State Street Global Advisors (SSGA) has introduced a currency-hedged share class for its SPDR Bloomberg Barclays Emerging Markets Local Bond UCITS ETF, offering exposure to local currency emerging markets debt while mitigating the effect of foreign exchange movements for euro-referenced investors.
The new share class hedges international currency exposures relative to the euro on a monthly basis using one-month forward rates.
It has been made available on Xetra (SPFD GY) and Borsa Italiana (EMDE IM) and comes with an expense ratio of 0.60%. Income is capitalized within the portfolio.
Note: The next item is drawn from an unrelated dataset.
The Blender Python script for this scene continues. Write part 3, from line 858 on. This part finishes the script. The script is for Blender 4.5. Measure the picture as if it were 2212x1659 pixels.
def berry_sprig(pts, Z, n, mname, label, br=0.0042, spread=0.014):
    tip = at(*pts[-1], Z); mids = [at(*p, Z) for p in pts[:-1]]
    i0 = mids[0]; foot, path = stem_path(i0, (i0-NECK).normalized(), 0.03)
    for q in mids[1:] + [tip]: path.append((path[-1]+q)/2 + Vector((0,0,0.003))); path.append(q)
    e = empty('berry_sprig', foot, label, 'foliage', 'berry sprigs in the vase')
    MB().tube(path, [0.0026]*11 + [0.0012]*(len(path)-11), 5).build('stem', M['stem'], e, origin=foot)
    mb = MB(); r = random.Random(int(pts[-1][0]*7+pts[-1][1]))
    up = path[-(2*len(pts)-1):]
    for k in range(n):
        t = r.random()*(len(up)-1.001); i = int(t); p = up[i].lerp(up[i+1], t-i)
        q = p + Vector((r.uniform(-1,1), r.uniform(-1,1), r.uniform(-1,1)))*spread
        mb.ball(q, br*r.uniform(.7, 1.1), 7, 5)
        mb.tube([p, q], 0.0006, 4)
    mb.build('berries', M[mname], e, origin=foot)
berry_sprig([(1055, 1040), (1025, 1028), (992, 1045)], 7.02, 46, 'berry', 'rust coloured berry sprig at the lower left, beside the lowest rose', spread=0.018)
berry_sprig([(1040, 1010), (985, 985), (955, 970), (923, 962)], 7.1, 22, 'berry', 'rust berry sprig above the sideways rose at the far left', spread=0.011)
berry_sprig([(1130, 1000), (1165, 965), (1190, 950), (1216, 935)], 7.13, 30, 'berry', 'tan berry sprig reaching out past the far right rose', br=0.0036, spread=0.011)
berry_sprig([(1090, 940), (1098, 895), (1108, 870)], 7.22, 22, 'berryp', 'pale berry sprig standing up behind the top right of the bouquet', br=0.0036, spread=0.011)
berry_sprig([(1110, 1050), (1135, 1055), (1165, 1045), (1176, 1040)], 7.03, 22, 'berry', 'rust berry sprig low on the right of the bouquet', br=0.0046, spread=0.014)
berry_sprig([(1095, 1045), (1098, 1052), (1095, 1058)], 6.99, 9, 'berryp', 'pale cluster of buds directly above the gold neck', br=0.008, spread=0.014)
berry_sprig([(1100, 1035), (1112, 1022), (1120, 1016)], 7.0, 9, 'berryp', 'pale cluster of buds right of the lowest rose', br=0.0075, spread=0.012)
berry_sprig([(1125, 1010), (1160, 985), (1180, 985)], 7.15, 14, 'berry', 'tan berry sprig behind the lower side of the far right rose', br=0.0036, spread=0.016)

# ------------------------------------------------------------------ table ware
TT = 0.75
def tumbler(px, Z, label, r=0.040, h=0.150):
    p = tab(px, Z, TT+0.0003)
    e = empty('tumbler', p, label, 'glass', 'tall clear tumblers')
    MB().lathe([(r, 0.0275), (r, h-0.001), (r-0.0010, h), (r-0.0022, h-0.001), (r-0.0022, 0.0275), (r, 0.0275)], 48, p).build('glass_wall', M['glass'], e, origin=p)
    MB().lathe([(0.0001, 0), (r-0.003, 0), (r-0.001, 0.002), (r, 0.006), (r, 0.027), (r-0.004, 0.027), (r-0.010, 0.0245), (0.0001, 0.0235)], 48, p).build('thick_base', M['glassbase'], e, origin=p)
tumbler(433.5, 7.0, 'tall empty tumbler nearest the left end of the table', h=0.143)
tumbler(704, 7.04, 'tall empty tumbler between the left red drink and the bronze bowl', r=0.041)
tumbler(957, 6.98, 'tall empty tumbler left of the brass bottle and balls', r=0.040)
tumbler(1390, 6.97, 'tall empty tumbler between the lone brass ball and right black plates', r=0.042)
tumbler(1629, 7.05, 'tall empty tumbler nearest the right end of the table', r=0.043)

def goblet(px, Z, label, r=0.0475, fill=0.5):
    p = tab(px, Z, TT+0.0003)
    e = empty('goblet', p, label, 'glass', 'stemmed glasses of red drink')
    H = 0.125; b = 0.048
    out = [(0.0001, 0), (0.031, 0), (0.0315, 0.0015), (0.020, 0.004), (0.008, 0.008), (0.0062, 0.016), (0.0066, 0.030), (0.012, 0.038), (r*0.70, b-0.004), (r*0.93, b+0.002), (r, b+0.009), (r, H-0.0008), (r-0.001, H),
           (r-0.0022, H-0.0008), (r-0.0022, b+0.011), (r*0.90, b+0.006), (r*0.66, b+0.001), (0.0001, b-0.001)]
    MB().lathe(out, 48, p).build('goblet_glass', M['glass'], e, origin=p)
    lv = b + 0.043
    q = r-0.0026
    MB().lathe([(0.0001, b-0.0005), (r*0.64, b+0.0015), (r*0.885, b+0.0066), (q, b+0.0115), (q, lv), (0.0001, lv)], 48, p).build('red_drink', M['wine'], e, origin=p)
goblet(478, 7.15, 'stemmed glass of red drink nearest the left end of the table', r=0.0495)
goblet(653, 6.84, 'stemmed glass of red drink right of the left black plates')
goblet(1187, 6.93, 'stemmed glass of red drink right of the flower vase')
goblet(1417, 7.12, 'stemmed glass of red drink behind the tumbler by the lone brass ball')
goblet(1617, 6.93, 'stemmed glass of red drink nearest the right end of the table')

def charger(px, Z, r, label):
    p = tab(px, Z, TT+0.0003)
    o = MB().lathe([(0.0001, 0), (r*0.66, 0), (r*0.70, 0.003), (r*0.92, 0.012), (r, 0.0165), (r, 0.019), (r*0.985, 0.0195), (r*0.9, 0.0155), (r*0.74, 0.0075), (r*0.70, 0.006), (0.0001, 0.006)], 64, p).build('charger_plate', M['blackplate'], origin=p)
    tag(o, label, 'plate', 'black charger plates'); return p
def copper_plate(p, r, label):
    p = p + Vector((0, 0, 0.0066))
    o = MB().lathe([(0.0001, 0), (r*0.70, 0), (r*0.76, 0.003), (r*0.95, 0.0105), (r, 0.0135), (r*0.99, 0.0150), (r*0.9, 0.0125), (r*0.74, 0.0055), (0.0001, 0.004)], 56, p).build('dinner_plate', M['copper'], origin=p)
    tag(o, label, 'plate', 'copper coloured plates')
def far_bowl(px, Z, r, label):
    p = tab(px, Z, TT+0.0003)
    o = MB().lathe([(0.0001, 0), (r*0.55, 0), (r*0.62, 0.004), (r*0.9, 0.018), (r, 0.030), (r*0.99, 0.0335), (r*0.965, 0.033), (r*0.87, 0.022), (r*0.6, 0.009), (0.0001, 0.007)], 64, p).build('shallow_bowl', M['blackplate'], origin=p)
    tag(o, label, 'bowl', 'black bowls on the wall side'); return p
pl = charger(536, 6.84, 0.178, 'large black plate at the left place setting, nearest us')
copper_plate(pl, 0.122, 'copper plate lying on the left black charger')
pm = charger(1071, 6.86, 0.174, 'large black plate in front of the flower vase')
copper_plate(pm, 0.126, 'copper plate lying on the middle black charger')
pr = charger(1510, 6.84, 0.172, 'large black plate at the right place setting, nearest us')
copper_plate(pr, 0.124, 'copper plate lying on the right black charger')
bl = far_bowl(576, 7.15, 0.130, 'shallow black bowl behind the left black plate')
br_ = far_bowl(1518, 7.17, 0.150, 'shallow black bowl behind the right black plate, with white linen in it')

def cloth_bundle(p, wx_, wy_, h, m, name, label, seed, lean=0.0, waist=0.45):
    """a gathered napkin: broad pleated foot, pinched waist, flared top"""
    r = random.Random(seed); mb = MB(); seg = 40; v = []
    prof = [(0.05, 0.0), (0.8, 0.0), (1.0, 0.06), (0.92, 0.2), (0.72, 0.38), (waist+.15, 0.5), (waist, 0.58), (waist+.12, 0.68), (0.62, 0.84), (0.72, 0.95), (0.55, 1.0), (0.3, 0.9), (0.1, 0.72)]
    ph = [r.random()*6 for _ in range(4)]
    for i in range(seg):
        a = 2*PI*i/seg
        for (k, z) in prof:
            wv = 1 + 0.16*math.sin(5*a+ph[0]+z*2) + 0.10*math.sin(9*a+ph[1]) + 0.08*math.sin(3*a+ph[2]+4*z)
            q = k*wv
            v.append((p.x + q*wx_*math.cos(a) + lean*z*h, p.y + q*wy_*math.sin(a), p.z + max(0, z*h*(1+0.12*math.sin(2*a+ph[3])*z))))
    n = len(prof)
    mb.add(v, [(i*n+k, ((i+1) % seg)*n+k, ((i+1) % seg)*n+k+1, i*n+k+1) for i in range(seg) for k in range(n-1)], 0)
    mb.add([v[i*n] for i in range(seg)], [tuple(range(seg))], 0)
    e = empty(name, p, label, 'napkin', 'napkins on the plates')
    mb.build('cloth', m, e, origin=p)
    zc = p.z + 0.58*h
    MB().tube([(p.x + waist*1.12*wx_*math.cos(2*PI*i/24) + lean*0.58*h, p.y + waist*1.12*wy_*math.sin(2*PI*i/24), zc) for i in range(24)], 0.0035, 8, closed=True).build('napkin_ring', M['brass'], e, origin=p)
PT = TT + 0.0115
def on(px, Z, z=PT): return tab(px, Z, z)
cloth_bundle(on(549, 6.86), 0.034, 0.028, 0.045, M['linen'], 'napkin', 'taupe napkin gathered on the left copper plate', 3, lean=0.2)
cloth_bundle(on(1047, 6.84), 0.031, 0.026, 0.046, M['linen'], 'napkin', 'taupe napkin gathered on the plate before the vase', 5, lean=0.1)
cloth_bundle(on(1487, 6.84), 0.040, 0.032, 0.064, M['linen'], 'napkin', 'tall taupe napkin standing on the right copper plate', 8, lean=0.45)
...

The ETF tracks the Bloomberg Barclays Emerging Markets Local Currency Liquid Government Bond Index, a country-constrained index designed to provide a broad measure of the performance of liquid local currency emerging markets debt.
The index limits individual country exposure to a maximum of 10% and redistributes the excess market value across the index on a pro-rata basis.
To be included in the index, securities must have an amount outstanding of at least $1 billion.
The largest country exposures are currently South Korea (10.1%), Brazil (9.3%), Indonesia (9.3%), Mexico (9.0%), and Thailand (8.9%).
Index provider Bloomberg recently started to add Chinese RMB-denominated government and policy bank securities to the index indices. These securities are being phased in over a 20-month period which began in April 2019. China currently accounts for a weight of 4.2% in the index.
The index has approximately a third of its weight in each of the ‘A’ rated and ‘Baa’ rated credit brackets. Twelve percent is allocated to bonds rated ‘Aa’ while the majority of the remaining weight is in bonds rated below ‘Baa’.
The index’s current yield is 4.8%. The effective duration is 6.4 years.
The unhedged version of the fund (TER 0.55%) is available in distributing or accumulating share classes on London Stock Exchange, Xetra, Borsa Italiana, Euronext Paris, and SIX Swiss Exchange.
Access all share classes, the fund houses approximately $4.1bn in assets under management.